[Start of Recorded information]

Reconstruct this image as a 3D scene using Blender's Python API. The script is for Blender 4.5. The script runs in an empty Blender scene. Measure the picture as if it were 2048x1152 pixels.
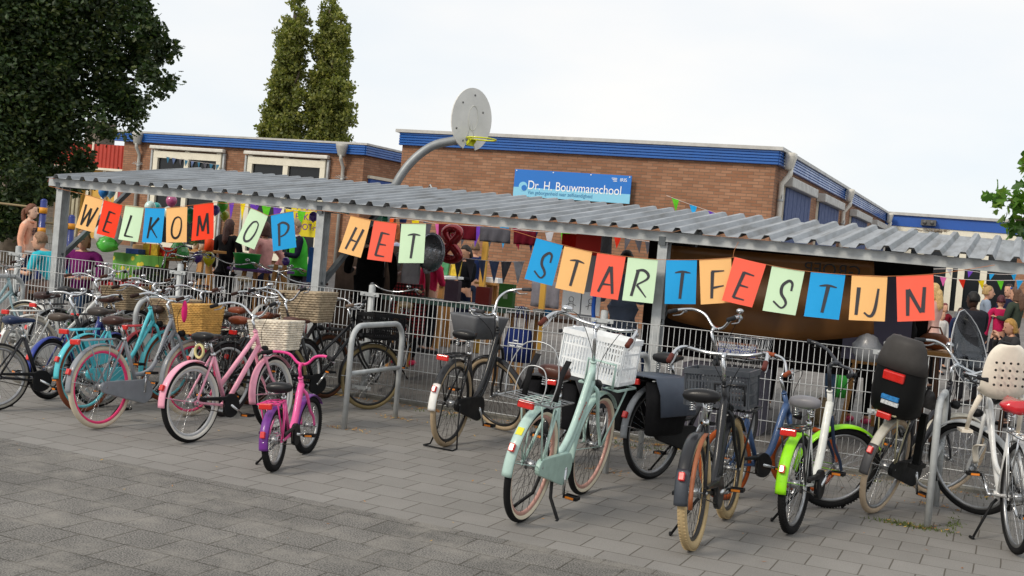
import bpy, math, random
from mathutils import Vector as V, Matrix
R=math.radians
sc=bpy.context.scene
# ---------------- camera, world, sun, exposure ----------------
FP=2309.66; CY=-37.257; H=1.85
yaw,pit,rol=R(-23.6645),R(-1.1534),R(5.0963)
cF=V((math.sin(yaw)*math.cos(pit),math.cos(yaw)*math.cos(pit),math.sin(pit)))
r0=V((math.cos(yaw),-math.sin(yaw),0)); u0=r0.cross(cF)
cR=r0*math.cos(rol)+u0*math.sin(rol); cU=u0*math.cos(rol)-r0*math.sin(rol)
cd=bpy.data.cameras.new('camera'); cam=bpy.data.objects.new('camera',cd); sc.collection.objects.link(cam)
cam.matrix_world=Matrix(((cR.x,cU.x,-cF.x,0),(cR.y,cU.y,-cF.y,0),(cR.z,cU.z,-cF.z,H),(0,0,0,1)))
cd.sensor_width=36; cd.lens=FP/2048*36; cd.shift_y=CY/2048; cd.clip_end=2000; cd.clip_start=.05
sc.camera=cam
w=bpy.data.worlds.new('World'); sc.world=w; w.use_nodes=True
nt=w.node_tree; N=nt.nodes; L=nt.links; N.clear()
SUN_EL,SUN_AZ=R(38),R(205)
out=N.new('ShaderNodeOutputWorld'); bg=N.new('ShaderNodeBackground')
sky=N.new('ShaderNodeTexSky'); sky.sky_type='NISHITA'; sky.sun_disc=False; sky.sun_elevation=SUN_EL; sky.sun_rotation=SUN_AZ
tc=N.new('ShaderNodeTexCoord'); mp=N.new('ShaderNodeMapping'); mp.inputs['Scale'].default_value=(1,1,2.6)
nz=N.new('ShaderNodeTexNoise'); nz.inputs['Scale'].default_value=2.3; nz.inputs['Detail'].default_value=5; nz.inputs['Roughness'].default_value=.5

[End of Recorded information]

▸ Task to complete
Quote the material in full and exactly; do not carry over its pictures.

▸ Final result
Reconstruct this image as a 3D scene using Blender's Python API. The script is for Blender 4.5. The script runs in an empty Blender scene. Measure the picture as if it were 2048x1152 pixels.
import bpy, math, random
from mathutils import Vector as V, Matrix
R=math.radians
sc=bpy.context.scene
# ---------------- camera, world, sun, exposure ----------------
FP=2309.66; CY=-37.257; H=1.85
yaw,pit,rol=R(-23.6645),R(-1.1534),R(5.0963)
cF=V((math.sin(yaw)*math.cos(pit),math.cos(yaw)*math.cos(pit),math.sin(pit)))
r0=V((math.cos(yaw),-math.sin(yaw),0)); u0=r0.cross(cF)
cR=r0*math.cos(rol)+u0*math.sin(rol); cU=u0*math.cos(rol)-r0*math.sin(rol)
cd=bpy.data.cameras.new('camera'); cam=bpy.data.objects.new('camera',cd); sc.collection.objects.link(cam)
cam.matrix_world=Matrix(((cR.x,cU.x,-cF.x,0),(cR.y,cU.y,-cF.y,0),(cR.z,cU.z,-cF.z,H),(0,0,0,1)))
cd.sensor_width=36; cd.lens=FP/2048*36; cd.shift_y=CY/2048; cd.clip_end=2000; cd.clip_start=.05
sc.camera=cam
w=bpy.data.worlds.new('World'); sc.world=w; w.use_nodes=True
nt=w.node_tree; N=nt.nodes; L=nt.links; N.clear()
SUN_EL,SUN_AZ=R(38),R(205)
out=N.new('ShaderNodeOutputWorld'); bg=N.new('ShaderNodeBackground')
sky=N.new('ShaderNodeTexSky'); sky.sky_type='NISHITA'; sky.sun_disc=False; sky.sun_elevation=SUN_EL; sky.sun_rotation=SUN_AZ
tc=N.new('ShaderNodeTexCoord'); mp=N.new('ShaderNodeMapping'); mp.inputs['Scale'].default_value=(1,1,2.6)
nz=N.new('ShaderNodeTexNoise'); nz.inputs['Scale'].default_value=2.3; nz.inputs['Detail'].default_value=5; nz.inputs['Roughness'].default_value=.5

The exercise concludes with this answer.